Carmilla, Sheridan Le Fanu, 1872
Liz and I are watching True Blood so I have vampires on the brain, the sexier the better. This story, which predates Dracula by 25 years, certainly fits the bill. It follows Laura, an 18-year-old who lives with her father and servants in an isolated castle in the forests of Styria. When a carriage carrying a stately woman and her beautiful, slightly sickly daughter overturns outside the gate, the mother asks Laura’s father to take in her daughter while she continues her journey. He agrees, obviously. This daughter is Carmilla, who suffers from “languor,” locks her door at night, and does not come out until the late afternoon.
Carmilla develops an intense fascination with Laura and is prone to cuddling her, kissing her, and making strange statements about how Laura will follow her into death where they can be together forever. Laura finds her feelings about this behavior ambiguous, both repulsed and intrigued. Her ambivalence intensifies when she begins to suffer from languor herself, along with strange dreams that are often punctuated by a feeling of two needles piercing her neck.
For a modern reader, it’s not hard to figure out what’s going on here. What’s interesting about reading one of the first vampire stories is thinking about what’s taken for granted and what constitutes a surprise. There are no twists as far as we’re concerned. The portrait of Laura’s ancestor who looks exactly like Carmilla is in fact Carmilla, she is a vampire, and she does get staked in the end.
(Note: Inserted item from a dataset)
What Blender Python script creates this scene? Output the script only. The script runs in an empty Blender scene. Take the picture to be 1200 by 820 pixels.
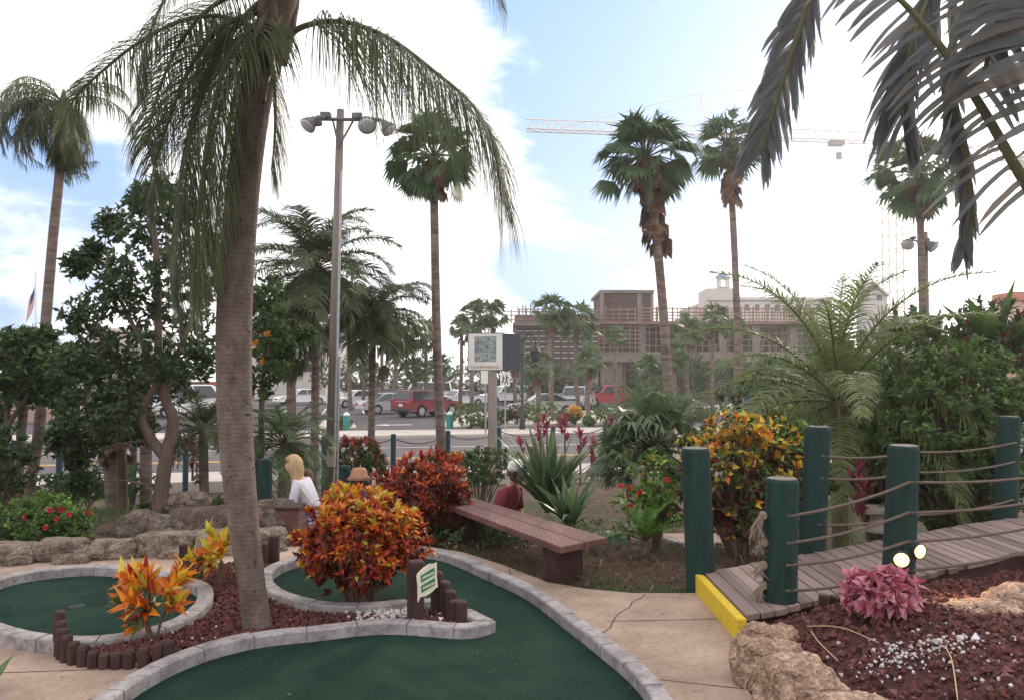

And that suffices for a story—there’s no need to add a wrinkle to the narrative, or to wonder about Carmilla’s emotions and desires, or for Laura to sympathize with her. No, vampires are a simple problem that, once dealt with, need not be considered further, like roaches.
I also think it’s interesting that vampires, which have an incredible ability to function as a metaphor for just about anything, are absolutely not a stand-in for anything here. They’re supernatural, certainly, but they’re also very literally just that. Sometimes a revenant is just a revenant.